Miklós was born into a Jewish family. He converted to Catholicism in 1943. This was partly prompted by the persecution of the Hungarian Jews (from which converts to Christianity were initially exempted), but partly also with his long-standing fascination with Catholicism.
Politics
In the early 1930s Miklós had produced several activist poems - 'John Love, testvérem,' 'Vasárnap,' 'Füttyel oszlik a béke' and others - and established ties with the illegal Hungarian Communist Party.
Views
Radnóti's poems were often melancholic and introspective.
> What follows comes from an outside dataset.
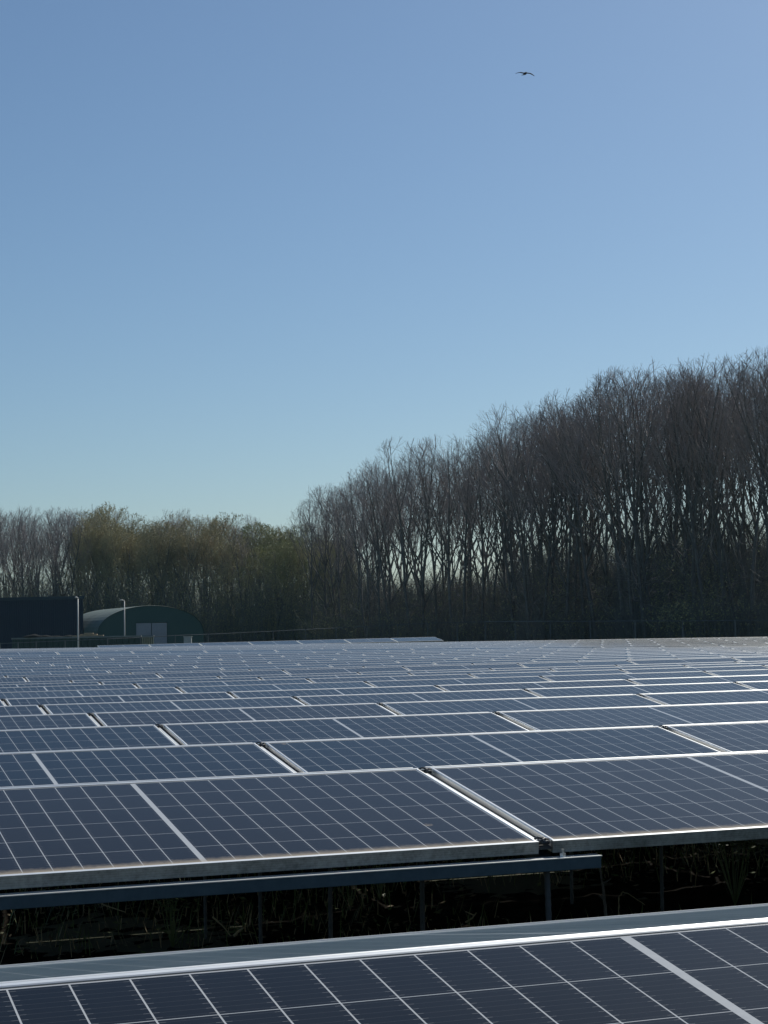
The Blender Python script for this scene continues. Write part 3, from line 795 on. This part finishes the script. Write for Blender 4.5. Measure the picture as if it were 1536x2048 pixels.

The central theme in his later collections was death, the poets stand in the world "marked with a white cross." Radnóti's language was highly controlled, serene, and precise, and he did not abandon his cold objectivity even when he knew he would not survive the horrors of his last march.
Personality
Miklós's penname Radnóti derived from his father's birthplace, Radnót. In 1934 he changed his name officially to Radnóti.
Radnóti's friends were attracted by his energy and intensity. Moreover, his deep, melodic voice added to his success in public debates and poetry readings.
Connections
In 1935 Radnóti married Fanni (Fifi) Gyarmati, the daughter of the head of the Office of Communication of the Hungarian Parliament, and settled with her in Budapest, where they had an apartment on 1 Pozsonyi Street. Radnóti had met her already in 1926 at the home of Károly Hilbert, a secondary school teacher, who tutored him in mathematics; Fanni was the pupil of Hilbert's wife. Several of Radnóti's love poems were inspired by his wife Fifi.